A Professora Zefa Pereira
Qual a importância das sementes crioulas?
As sementes Crioulas são aquelas variedades agrícolas que não tiveram modificação genética: são adaptadas às condições locais. Essas sementes são a base para uma produção agroecológica, que não usa agroquímicos. A agroecologia visa promover produção de alimentos saudáveis e o não uso de insumos externos. Assim, as sementes crioulas são a vida da agroecologia.
O que a senhora acha que os poderes públicos poderiam fazer para estancar a degradação e quais os efeitos da degradação para a economia, para a agricultura?

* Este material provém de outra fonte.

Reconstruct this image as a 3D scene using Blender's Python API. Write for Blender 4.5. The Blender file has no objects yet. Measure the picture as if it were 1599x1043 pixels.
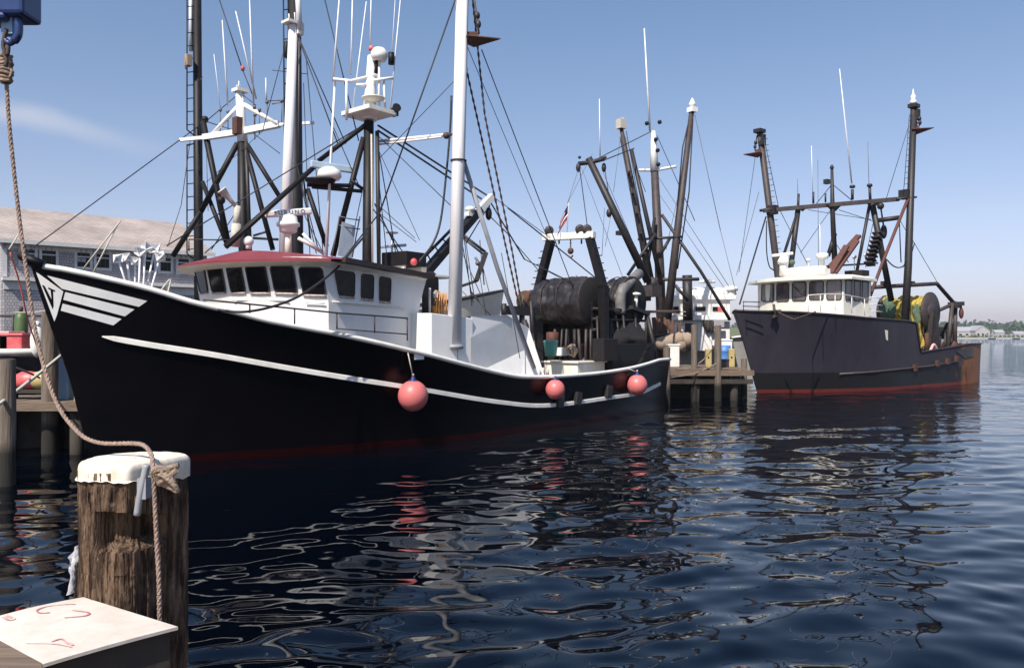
import bpy, math, random
import numpy as np
from mathutils import Vector, Matrix, noise
from mathutils.bvhtree import BVHTree
R = math.radians
rnd = random.Random(7)
sc = bpy.context.scene
col = sc.collection

# ------------------------------------------------------------------ camera, world, sun
FPX, CXP, CYP, CH, PW = 1250.0, 799.5, 524.0, 2.9, 1599.0
cam = bpy.data.objects.new("camera", bpy.data.cameras.new("camera"))
col.objects.link(cam)
cam.location = (0, 0, CH)
cam.rotation_euler = (R(90), 0, 0)
cam.data.sensor_width = 36.0
cam.data.lens = 36.0 * FPX / PW
cam.data.shift_y = (CYP - 521.5) / PW
cam.data.clip_start = 0.05
cam.data.clip_end = 20000
sc.camera = cam

SUN_AZ, SUN_EL = R(25), R(50)          # azimuth: left of straight behind the camera
sdir = Vector((-math.sin(SUN_AZ) * math.cos(SUN_EL), -math.cos(SUN_AZ) * math.cos(SUN_EL), math.sin(SUN_EL)))
sun = bpy.data.objects.new("sun", bpy.data.lights.new("sun", 'SUN'))
col.objects.link(sun)
sun.data.energy = 4.2
sun.data.angle = R(0.5)
sun.data.color = (1.0, 0.94, 0.85)
sun.rotation_euler = sdir.to_track_quat('Z', 'Y').to_euler()
sun.location = (0, 0, 60)

w = bpy.data.worlds.new("World")
sc.world = w
w.use_nodes = True
nt = w.node_tree
nt.nodes.clear()
wo = nt.nodes.new('ShaderNodeOutputWorld')
bg = nt.nodes.new('ShaderNodeBackground')
sky = nt.nodes.new('ShaderNodeTexSky')
sky.sky_type = 'NISHITA'
sky.sun_disc = False
sky.sun_elevation = SUN_EL
sky.sun_rotation = math.pi + SUN_AZ
sky.air_density = 1.0
sky.dust_density = 0.6
sky.ozone_density = 1.6
bg.inputs['Strength'].default_value = 0.112
# one thin streak of cirrus, placed by direction in the sky
tc = nt.nodes.new('ShaderNodeTexCoord')
def wmath(op, a, b=None, c=None):
    n = nt.nodes.new('ShaderNodeMath'); n.operation = op
    for i, x in enumerate((a, b, c)):
        if x is None: continue
        if isinstance(x, (int, float)): n.inputs[i].default_value = x
        else: nt.links.new(x, n.inputs[i])
    return n.outputs[0]
sx = nt.nodes.new('ShaderNodeSeparateXYZ'); nt.links.new(tc.outputs['Generated'], sx.inputs[0])
az = wmath('DIVIDE', sx.outputs[0], wmath('MAXIMUM', sx.outputs[1], 0.05))
el = wmath('DIVIDE', sx.outputs[2], wmath('MAXIMUM', sx.outputs[1], 0.05))
nz = nt.nodes.new('ShaderNodeTexNoise'); nz.inputs['Scale'].default_value = 7; nz.inputs['Detail'].default_value = 5
nt.links.new(tc.outputs['Generated'], nz.inputs['Vector'])
line = wmath('ADD', wmath('MULTIPLY', az, -0.24), 0.126)
dist = wmath('ABSOLUTE', wmath('SUBTRACT', wmath('SUBTRACT', el, line), wmath('MULTIPLY', wmath('SUBTRACT', nz.outputs[0], 0.5), 0.05)))
band = nt.nodes.new('ShaderNodeMapRange'); band.interpolation_type = 'SMOOTHSTEP'
nt.links.new(dist, band.inputs[0])
for i, v in zip((1, 2, 3, 4), (0.0, 0.021, 1.0, 0.0)): band.inputs[i].default_value = v
ext = nt.nodes.new('ShaderNodeMapRange'); ext.interpolation_type = 'SMOOTHSTEP'
nt.links.new(az, ext.inputs[0])
for i, v in zip((1, 2, 3, 4), (-0.66, -0.36, 1.0, 0.0)): ext.inputs[i].default_value = v
m = wmath('MULTIPLY', wmath('MULTIPLY', band.outputs[0], ext.outputs[0]), wmath('MULTIPLY', nz.outputs[0], 0.8))
mixw = nt.nodes.new('ShaderNodeMix'); mixw.data_type = 'RGBA'
nt.links.new(m, mixw.inputs[0])
mixw.inputs[7].default_value = (4.6, 4.5, 4.7, 1)
# the summer haze near the horizon is duller and more lavender than the clear-air model
elv = nt.nodes.new('ShaderNodeMapRange'); nt.links.new(sx.outputs[2], elv.inputs[0]); elv.inputs[1].default_value = 0.0; elv.inputs[2].default_value = 0.45
cr = nt.nodes.new('ShaderNodeValToRGB'); nt.links.new(elv.outputs[0], cr.inputs[0])
SKYT = [(0.0, (0.64, 0.59, 0.82)), (0.08, (0.68, 0.62, 0.79)), (0.3, (0.82, 0.71, 0.76)), (0.55, (0.81, 0.75, 0.77)), (0.85, (0.76, 0.78, 0.80)), (1.0, (0.70, 0.79, 0.88))]
while len(cr.color_ramp.elements) < len(SKYT): cr.color_ramp.elements.new(0.5)
for e_, (p_, c_) in zip(cr.color_ramp.elements, SKYT): e_.position = p_; e_.color = (*c_, 1)
mul = nt.nodes.new('ShaderNodeMix'); mul.data_type = 'RGBA'; mul.blend_type = 'MULTIPLY'; mul.inputs[0].default_value = 1.0
nt.links.new(sky.outputs[0], mul.inputs[6]); nt.links.new(cr.outputs[0], mul.inputs[7]); nt.links.new(mul.outputs[2], mixw.inputs[6])
nt.links.new(mixw.outputs[2], bg.inputs[0])
nt.links.new(bg.outputs[0], wo.inputs[0])

sc.view_settings.view_transform = 'Standard'
sc.view_settings.look = 'None'
sc.view_settings.exposure = 0.68
sc.view_settings.gamma = 1.0
sc.view_settings.use_curve_mapping = False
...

- O que temos hoje é a falta de políticas públicas eficientes que cheguem de fácil acesso a essas comunidades. O Poder público precisa ouvir mais e junto com a academia e os órgãos de extensão encontrar alternativas que sejam viáveis e eficientes tanto no sentido da preservação, como na geração de renda como nos aspectos sociais. O que quero dizer com isso é que as vezes até tem políticas de acesso a crédito, por exemplo, mas para algumas comunidades é tão difícil acessar que eles acabam desistindo. Devemos desburocratizar algumas coisas para facilitar a vida do agricultor familiar e indígena. Além disso as políticas não podem ser separadas, não se pode falar em preservação sem falar no social e no econômico. Temos que pensar juntos: são pilares para uma vida sustentável.
A senhora já teve seu trabalho reconhecido?
Sim. Já ganhei duas edições do troféu Marco Verde. Mas quando executo meus trabalhos não busco reconhecimento. O que mais quero é esses córregos urbanos restaurados, com águas cristalinas, sem lixo e que possam dar qualidade de vida e dignidade para à comunidade.
Como é o trabalho desenvolvido na aldeia jaguapiru e quais os resultados que já vem se observando?
Como já falei anteriormente na aldeia já restauramos 3ha de vegetação nativa e temos um viveiro de mudas nativas com capacidade para 10.000 mudas. Além disso, fazemos atividades de educação ambiental.
O que ainda há por fazer na aldeia?
Somente na aldeia são mais de 15 nascentes necessitando de intervenção. São mais de 200 há de APPs que necessitam de restauração. Então, ainda muita coisa para ser feito.
Qual sua opinião sobre os órgãos públicos encarregados de zelar pela preservação das matas e outras áreas de preservação ambiental?
O que vejo que tem muita gente com boa vontade, mas todos os trabalhos públicos esbarram na burocracia que acaba levando a morosidade nas atividades. O que sinto é que tem muita coisa acontecendo de forma fragmentada, deveríamos nos unirmos mais para nos tornar mais fortes. Afinal de contas somos todos responsáveis pela qualidade do ambiente em que vivemos. Todos precisamos fazer nossa parte.